- [Given problem]
Extract, unchanged, each line of the listing below from its first line through the line that contains "e = fx(y); x", inclusive, and nothing else.

- [Provided data]

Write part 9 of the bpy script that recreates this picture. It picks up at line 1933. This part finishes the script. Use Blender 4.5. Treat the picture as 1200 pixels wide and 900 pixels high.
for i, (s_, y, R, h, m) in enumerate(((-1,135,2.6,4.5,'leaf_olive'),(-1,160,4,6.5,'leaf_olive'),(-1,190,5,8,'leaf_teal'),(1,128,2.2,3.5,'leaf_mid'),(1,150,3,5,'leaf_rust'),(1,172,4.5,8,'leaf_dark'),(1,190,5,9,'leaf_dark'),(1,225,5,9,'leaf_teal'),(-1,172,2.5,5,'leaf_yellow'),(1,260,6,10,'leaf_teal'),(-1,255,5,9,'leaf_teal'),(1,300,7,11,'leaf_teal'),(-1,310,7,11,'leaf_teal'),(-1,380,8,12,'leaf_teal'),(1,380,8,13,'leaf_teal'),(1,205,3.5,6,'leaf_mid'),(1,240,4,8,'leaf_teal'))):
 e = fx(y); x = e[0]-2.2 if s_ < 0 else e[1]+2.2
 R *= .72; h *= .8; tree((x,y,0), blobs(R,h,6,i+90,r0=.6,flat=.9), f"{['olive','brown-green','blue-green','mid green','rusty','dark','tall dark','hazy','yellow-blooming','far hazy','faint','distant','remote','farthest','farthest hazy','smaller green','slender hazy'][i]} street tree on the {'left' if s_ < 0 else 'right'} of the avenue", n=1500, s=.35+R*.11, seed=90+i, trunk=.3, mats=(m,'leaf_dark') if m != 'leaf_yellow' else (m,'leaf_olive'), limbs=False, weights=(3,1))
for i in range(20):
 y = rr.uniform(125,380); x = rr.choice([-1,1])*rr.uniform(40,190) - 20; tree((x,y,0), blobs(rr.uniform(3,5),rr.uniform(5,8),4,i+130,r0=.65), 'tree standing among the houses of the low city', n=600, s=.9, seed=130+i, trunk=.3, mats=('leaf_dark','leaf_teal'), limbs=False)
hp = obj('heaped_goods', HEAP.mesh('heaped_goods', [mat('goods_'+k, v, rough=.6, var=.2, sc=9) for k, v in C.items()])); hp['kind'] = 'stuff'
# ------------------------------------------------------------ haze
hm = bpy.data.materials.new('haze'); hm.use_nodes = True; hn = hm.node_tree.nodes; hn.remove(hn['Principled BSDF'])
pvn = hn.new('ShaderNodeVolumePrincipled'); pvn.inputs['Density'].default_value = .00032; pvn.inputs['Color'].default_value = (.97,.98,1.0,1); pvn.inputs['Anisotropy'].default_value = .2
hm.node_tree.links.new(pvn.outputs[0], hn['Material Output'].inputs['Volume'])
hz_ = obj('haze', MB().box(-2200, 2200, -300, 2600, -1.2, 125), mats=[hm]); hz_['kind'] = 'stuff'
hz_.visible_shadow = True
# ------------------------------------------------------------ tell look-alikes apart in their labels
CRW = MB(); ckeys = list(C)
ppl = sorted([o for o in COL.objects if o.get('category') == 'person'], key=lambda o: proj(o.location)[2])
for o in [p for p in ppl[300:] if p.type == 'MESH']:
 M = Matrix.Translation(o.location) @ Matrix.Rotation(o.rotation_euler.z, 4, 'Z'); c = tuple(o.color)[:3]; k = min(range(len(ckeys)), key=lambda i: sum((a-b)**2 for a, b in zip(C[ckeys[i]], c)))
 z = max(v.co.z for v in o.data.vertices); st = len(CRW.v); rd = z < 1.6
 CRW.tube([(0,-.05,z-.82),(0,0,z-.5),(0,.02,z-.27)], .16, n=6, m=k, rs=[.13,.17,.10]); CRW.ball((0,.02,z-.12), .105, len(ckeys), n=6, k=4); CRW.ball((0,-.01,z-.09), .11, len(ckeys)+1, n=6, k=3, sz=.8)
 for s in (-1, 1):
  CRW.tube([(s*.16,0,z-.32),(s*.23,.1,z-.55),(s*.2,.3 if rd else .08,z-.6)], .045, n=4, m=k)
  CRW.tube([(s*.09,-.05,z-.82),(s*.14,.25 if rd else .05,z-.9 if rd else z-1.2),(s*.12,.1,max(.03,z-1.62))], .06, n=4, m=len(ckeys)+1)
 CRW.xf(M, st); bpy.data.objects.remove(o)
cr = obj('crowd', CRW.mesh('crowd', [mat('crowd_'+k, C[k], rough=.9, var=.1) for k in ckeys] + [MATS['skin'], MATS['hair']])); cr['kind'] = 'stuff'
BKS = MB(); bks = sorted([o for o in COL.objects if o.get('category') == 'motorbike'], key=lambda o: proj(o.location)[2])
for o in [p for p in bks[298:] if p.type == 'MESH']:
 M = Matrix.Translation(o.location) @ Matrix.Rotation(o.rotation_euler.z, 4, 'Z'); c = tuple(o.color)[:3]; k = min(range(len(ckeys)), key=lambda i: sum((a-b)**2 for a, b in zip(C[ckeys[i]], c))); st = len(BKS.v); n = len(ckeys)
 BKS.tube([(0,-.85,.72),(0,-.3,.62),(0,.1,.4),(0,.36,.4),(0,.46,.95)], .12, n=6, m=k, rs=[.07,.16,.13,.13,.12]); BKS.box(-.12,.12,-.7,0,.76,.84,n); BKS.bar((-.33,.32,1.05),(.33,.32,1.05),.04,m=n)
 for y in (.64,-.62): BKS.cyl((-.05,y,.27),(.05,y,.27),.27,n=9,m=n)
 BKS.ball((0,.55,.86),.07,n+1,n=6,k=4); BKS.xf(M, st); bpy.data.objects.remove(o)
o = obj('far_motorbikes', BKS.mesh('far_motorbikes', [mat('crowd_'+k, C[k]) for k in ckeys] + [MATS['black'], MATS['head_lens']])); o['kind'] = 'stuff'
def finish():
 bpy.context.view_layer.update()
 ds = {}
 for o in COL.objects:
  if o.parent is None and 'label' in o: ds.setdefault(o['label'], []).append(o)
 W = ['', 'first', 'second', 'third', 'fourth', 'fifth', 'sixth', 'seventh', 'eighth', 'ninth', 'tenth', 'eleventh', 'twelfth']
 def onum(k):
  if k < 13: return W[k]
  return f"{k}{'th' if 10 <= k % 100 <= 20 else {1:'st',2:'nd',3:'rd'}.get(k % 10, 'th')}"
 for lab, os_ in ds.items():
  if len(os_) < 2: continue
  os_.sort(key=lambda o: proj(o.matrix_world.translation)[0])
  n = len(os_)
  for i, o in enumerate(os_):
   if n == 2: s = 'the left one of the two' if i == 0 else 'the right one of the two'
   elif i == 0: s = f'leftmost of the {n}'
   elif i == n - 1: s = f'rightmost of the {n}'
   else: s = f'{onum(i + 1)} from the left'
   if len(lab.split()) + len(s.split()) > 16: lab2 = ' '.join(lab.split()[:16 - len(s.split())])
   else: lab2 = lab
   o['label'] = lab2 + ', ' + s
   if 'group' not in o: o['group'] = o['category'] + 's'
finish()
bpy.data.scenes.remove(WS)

- [Expected answer]
Write part 9 of the bpy script that recreates this picture. It picks up at line 1933. This part finishes the script. Use Blender 4.5. Treat the picture as 1200 pixels wide and 900 pixels high.
for i, (s_, y, R, h, m) in enumerate(((-1,135,2.6,4.5,'leaf_olive'),(-1,160,4,6.5,'leaf_olive'),(-1,190,5,8,'leaf_teal'),(1,128,2.2,3.5,'leaf_mid'),(1,150,3,5,'leaf_rust'),(1,172,4.5,8,'leaf_dark'),(1,190,5,9,'leaf_dark'),(1,225,5,9,'leaf_teal'),(-1,172,2.5,5,'leaf_yellow'),(1,260,6,10,'leaf_teal'),(-1,255,5,9,'leaf_teal'),(1,300,7,11,'leaf_teal'),(-1,310,7,11,'leaf_teal'),(-1,380,8,12,'leaf_teal'),(1,380,8,13,'leaf_teal'),(1,205,3.5,6,'leaf_mid'),(1,240,4,8,'leaf_teal'))):
 e = fx(y); x = e[0]-2.2 if s_ < 0 else e[1]+2.2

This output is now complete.